YAML uses indentation (spaces, never tabs) to represent structure. Key-value pairs use colons (key: value), lists use dashes (- item), and nested structures are indented by 2+ spaces. The parser reads indentation levels to build the data tree. YAML is a superset of JSON — any valid JSON is also valid YAML. Multi-line strings use | (preserve newlines) or > (fold newlines).
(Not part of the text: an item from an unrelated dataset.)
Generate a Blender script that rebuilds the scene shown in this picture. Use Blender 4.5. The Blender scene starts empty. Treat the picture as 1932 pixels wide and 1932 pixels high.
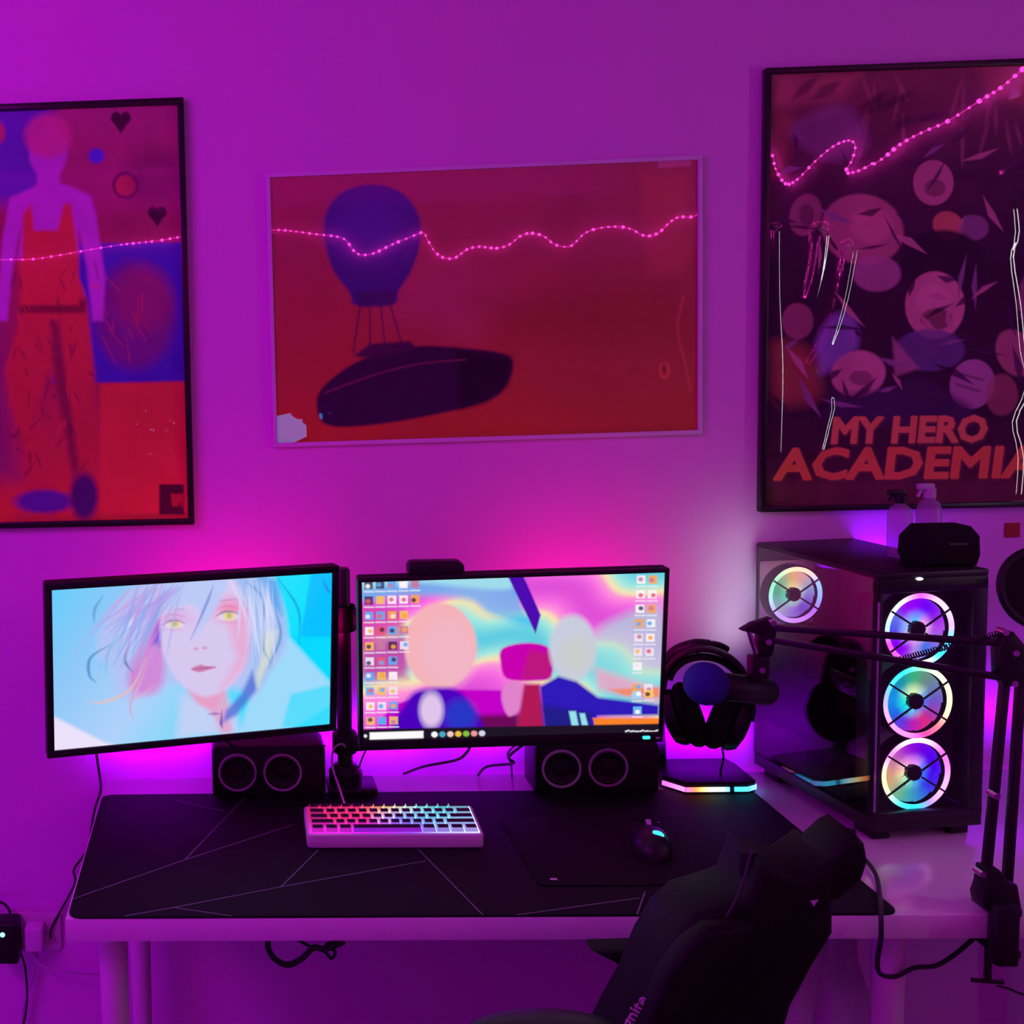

Anchors (&name) and aliases (*name) enable reusing data blocks.

Key Features

  • Indentation-based structure without brackets — clean, readable configuration files
  • Comment support using # for inline documentation of configuration values
  • Multi-line string handling with literal (|) and folded (>) block scalars
  • Anchors and aliases for DRY (Don't Repeat Yourself) configuration sections
  • Rich type system including dates, timestamps, binary data, and null values

Common Use Cases

Kubernetes Configuration

Kubernetes manifests (Deployments, Services, ConfigMaps) are written in YAML. The format's readability and comment support make complex cluster configurations manageable.

CI/CD Pipelines

GitHub Actions, GitLab CI, CircleCI, and Azure Pipelines all use YAML for pipeline definitions. YAML's structure maps naturally to pipeline stages, jobs, and steps.

Application Configuration

Frameworks like Spring Boot, Ruby on Rails, and Django use YAML config files (application.yml, database.yml) where developers need comments and human-readable configuration.